The House, On Netflix, Is An Eerie Stop-Motion Anthology

As Netflix anthologies go, this is one of the platform’s better offerings
The House, On Netflix, Is An Eerie Stop-Motion Anthology

Directors: Paloma Baeza, Emma De Swaef, Niki Lindroth von Bahr, Marc James Roels
Writer: Enda Walsh
Cast: Matthew Goode, Helena Bonham Carter, Mia Goth, Paul Kaye, Miranda Richardson, Claudie Blakley, Susan Wokoma, Will Sharpe, Mark Heap, Stephanie Cole
Cinematography:
James Lewis, Malcolm Hadley
Editor:
Barney Pilling
Streaming on: Netflix

The protagonists in haunted house movies are trapped in a way their counterparts in other horror subgenres aren't — serial killers can be outwitted, cursed objects can be disarmed or stowed away safely and demonic possessors can be exorcised. A house, on the other hand, is a massive investment, one that isn't so easy to let go of. That's why the realization that one's home is haunted not only evokes feelings of claustrophobia and fright, but also slow-dawning despair. The House, a Netflix anthology of three eerie shorts written by Enda Walsh, gets this. It doesn't aim to scare viewers so much as get them to contemplate the tragedy of feeling unsafe in a place one calls home.

The characters in this 97-minute-long stop-motion feature appear to be made out of felt material, which makes them look cozy and soft, even as the homes they inhabit eventually turn out to be anything but. The first short uses this texture to great effect. Facial tics such as the trembling of a cheek or the curling of a mouth in disdain are impressively rendered, as is the way the characters' faces go frighteningly blank towards the end. In this segment, from directors Emma de Swaef and Marc James Roels, a mysterious benefactor offers an impoverished family living in the countryside a free luxury home. They accept, and are treated to lavish meals and fine linens, but soon find that the house has steep drops where there should be staircases, additional rooms where it should be structurally impossible for there to be any and patterned wallpaper that begins to resemble a thousand predatory eyes in the dark. Worse still, the mansion casts some sort of spell over the parents (Matthew Goode and Claudie Blakley), who begin to move mechanically as though in some sort of trance. The short plays out like a dark children's fairytale, with an accompanying cautionary message.

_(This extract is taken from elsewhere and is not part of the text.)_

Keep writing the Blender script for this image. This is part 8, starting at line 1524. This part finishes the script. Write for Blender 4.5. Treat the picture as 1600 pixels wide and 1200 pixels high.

In the second short, by director Niki Lindroth von Bahr, an unnamed anthropomorphic rat (Jarvis Cocker) runs himself ragged renovating a state-of-the-art house he plans to sell. He runs into problems almost immediately, including a vermin infestation he can't just seem to get rid of. Initially ecstatic at the prospect of two other rats who seem interested in buying the house, he grows increasingly anxious when they make themselves at home and refuse to leave. The segment builds up its recurring themes of home invasion and infestation effectively to create an atmosphere of isolation and paranoia, which is what makes it so disappointing when the revelations don't quite land and the payoff is too bizarre to feel like a natural conclusion. Still, it offers plenty of unnerving imagery, including the sight of the exhausted developer passed out on the kitchen floor, amid a swarm of dead creepy crawlies. The setting this time is more realistic, with detailed touches such as water spots on the house's walls and grease stains in its oven, which makes the mid-short hallucinatory montage even more unnerving.

The third short has the spookiest setting — a foggy post-apocalyptic world devastated by floods — but is still the most lighthearted and hopeful of the bunch. Directed by Paloma Baeza, it follows Rosa (Susan Wokoma), an anthropomorphic calico cat running a dilapidated boarding house. All her tenants have fled and the two who are left can't afford rent. Each day, the floodwaters draw nearer and Rosa, like the protagonists of the other two segments, finds herself struggling to hold onto a house that's slipping from her grasp. This short, with its pointed dialogue and optimistic ending, brings the anthology's message into sharp focus and asks audiences reconsider its title. The protagonists of each segment have been so focused on the superficial trappings of their house, they've forgotten what makes a home. For each, the house becomes a symbol of a better life, the chance to become the envy of one's neighbours, escape debt in the middle of a recession or achieve a long-cherished goal, but as their obsession with it grows, they lose sight of what's important and are caught in a trap of their own making.

Each story offers a different take on this theme, building to one cohesive anthology, and yet immersive enough to work as a standalone short. As Netflix anthologies go, this is one of the platform's better offerings.